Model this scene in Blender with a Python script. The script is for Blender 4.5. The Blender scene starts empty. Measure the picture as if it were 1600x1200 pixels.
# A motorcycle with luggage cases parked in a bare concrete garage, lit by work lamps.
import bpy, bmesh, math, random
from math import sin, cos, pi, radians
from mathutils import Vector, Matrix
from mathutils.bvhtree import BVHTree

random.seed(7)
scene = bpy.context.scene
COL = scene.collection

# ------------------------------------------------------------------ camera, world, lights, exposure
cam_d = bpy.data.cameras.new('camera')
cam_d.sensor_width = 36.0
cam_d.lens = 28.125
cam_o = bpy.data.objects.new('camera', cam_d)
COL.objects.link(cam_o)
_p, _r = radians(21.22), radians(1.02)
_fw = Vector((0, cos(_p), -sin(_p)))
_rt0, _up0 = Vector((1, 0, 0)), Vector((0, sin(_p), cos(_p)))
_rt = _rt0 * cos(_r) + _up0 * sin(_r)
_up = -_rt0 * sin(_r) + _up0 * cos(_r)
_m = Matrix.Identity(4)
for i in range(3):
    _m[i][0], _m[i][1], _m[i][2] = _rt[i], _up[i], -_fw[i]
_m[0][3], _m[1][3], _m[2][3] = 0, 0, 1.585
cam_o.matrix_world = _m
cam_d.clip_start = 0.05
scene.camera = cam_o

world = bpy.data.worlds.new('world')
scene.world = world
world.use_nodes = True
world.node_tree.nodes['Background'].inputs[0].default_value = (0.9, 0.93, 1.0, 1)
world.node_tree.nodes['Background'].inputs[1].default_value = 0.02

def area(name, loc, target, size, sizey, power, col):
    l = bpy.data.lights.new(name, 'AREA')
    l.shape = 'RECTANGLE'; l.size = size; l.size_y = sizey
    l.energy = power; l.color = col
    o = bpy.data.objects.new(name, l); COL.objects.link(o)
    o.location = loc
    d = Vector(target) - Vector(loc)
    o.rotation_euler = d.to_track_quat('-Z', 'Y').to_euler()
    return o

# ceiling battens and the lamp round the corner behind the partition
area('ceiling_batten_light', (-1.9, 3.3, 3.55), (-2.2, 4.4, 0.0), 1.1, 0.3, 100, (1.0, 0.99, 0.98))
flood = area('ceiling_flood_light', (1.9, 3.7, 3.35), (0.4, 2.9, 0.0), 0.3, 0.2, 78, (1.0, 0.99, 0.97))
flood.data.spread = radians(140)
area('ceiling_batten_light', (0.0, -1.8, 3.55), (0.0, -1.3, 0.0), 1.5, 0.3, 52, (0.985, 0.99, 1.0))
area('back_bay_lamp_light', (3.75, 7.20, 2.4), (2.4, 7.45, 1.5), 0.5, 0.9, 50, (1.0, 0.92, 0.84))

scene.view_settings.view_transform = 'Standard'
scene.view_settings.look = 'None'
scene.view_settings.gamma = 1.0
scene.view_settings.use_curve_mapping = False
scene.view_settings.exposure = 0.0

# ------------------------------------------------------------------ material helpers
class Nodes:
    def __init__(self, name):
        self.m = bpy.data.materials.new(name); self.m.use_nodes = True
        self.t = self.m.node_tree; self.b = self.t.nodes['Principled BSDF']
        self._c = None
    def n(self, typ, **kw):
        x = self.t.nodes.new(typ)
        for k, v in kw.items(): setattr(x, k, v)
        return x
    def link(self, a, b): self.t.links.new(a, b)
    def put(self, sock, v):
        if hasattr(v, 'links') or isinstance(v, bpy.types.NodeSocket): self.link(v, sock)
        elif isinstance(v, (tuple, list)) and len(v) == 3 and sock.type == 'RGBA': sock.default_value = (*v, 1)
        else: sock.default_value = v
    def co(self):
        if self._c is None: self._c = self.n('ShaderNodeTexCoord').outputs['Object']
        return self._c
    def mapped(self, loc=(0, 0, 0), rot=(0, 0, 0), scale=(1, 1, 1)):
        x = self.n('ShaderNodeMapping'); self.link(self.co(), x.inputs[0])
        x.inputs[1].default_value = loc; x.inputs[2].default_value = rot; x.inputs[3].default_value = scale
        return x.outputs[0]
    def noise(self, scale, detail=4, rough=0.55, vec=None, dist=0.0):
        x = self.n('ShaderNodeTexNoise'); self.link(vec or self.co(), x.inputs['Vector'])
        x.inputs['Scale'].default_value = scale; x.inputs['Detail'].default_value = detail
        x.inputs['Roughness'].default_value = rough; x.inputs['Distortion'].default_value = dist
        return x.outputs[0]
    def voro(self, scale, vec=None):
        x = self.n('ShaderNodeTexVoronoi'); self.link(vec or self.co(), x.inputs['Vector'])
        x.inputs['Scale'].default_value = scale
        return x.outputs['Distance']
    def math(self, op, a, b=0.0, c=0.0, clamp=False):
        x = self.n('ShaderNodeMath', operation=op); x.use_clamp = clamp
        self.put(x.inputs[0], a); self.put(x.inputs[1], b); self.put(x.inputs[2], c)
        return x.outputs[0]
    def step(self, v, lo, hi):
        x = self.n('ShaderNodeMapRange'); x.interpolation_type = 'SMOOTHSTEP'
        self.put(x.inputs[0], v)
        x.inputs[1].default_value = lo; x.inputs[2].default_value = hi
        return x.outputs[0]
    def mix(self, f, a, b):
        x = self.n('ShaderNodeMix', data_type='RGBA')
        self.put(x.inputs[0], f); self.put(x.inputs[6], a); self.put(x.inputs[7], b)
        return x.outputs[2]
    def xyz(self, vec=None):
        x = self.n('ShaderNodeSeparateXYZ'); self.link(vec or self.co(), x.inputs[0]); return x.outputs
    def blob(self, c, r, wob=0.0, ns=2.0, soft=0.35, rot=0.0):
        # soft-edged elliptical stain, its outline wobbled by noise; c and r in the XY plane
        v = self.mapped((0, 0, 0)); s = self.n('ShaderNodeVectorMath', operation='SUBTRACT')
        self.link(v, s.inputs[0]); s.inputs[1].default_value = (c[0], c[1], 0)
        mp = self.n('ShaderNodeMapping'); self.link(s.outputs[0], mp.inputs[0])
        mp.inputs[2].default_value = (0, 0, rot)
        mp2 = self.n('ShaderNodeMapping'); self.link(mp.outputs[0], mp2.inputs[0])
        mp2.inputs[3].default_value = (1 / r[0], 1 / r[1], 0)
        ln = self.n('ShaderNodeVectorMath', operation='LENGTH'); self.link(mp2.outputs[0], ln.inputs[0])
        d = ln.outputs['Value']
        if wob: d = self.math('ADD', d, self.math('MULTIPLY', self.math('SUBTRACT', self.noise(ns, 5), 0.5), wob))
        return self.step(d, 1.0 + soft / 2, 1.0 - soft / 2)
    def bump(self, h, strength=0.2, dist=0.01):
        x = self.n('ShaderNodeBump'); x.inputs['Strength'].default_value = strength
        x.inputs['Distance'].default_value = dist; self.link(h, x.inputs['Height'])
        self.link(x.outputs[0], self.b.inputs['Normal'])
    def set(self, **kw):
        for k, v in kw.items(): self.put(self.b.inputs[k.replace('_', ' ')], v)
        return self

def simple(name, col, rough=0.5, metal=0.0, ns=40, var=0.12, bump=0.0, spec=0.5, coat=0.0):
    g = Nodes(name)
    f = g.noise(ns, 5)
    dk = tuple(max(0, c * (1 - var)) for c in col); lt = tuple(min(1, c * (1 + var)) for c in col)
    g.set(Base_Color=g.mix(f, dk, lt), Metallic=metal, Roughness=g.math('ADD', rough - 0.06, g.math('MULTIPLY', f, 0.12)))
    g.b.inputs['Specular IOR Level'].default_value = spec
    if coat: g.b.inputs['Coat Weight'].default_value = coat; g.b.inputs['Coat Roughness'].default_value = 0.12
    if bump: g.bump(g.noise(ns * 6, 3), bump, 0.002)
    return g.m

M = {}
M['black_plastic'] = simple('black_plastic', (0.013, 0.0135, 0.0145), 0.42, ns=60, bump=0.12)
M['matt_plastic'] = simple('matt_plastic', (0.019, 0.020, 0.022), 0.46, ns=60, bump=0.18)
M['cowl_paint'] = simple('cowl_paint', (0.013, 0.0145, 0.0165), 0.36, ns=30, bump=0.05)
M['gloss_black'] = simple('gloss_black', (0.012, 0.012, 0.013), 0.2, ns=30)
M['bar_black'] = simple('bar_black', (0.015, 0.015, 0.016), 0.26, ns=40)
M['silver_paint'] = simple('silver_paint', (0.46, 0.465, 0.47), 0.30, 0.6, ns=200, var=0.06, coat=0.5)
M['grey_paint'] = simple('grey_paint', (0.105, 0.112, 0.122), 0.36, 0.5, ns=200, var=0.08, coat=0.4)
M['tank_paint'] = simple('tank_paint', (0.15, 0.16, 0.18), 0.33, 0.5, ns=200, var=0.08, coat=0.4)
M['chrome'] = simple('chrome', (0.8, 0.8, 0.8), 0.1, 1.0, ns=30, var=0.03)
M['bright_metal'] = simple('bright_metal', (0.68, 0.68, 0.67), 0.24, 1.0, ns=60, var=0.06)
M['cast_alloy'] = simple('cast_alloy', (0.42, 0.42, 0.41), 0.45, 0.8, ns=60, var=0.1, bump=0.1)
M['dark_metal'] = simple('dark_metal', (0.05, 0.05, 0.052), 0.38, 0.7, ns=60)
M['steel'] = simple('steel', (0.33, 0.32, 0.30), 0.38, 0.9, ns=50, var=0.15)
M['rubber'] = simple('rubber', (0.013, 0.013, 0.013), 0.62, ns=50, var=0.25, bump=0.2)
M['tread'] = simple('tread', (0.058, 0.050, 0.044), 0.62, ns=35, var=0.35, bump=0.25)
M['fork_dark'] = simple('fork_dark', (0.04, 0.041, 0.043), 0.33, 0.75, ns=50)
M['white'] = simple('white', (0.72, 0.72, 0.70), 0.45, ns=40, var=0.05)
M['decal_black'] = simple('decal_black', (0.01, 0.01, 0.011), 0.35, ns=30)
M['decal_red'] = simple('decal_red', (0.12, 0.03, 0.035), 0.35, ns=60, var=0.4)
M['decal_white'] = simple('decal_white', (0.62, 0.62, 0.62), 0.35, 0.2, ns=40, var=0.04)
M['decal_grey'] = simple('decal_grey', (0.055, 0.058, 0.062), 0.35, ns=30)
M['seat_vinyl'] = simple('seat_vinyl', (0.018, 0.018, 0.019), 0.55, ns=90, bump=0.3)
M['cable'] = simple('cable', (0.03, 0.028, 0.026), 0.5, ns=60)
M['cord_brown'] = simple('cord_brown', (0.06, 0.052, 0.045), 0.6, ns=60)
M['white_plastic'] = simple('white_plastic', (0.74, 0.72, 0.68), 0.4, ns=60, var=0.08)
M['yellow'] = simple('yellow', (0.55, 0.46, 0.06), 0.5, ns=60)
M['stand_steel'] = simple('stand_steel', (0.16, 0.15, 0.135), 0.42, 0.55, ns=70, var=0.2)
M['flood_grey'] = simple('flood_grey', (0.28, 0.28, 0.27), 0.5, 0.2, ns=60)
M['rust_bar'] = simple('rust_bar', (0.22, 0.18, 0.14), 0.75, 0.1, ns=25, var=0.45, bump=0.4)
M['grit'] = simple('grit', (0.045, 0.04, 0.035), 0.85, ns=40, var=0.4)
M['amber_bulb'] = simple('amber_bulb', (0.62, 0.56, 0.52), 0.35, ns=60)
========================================
## Task objective:
Starting at the first line of the material above, reproduce each line exactly up to and including the line with "COL = scene.collection".

## In response:
Model this scene in Blender with a Python script. The script is for Blender 4.5. The Blender scene starts empty. Measure the picture as if it were 1600x1200 pixels.
# A motorcycle with luggage cases parked in a bare concrete garage, lit by work lamps.
import bpy, bmesh, math, random
from math import sin, cos, pi, radians
from mathutils import Vector, Matrix
from mathutils.bvhtree import BVHTree

random.seed(7)
scene = bpy.context.scene
COL = scene.collection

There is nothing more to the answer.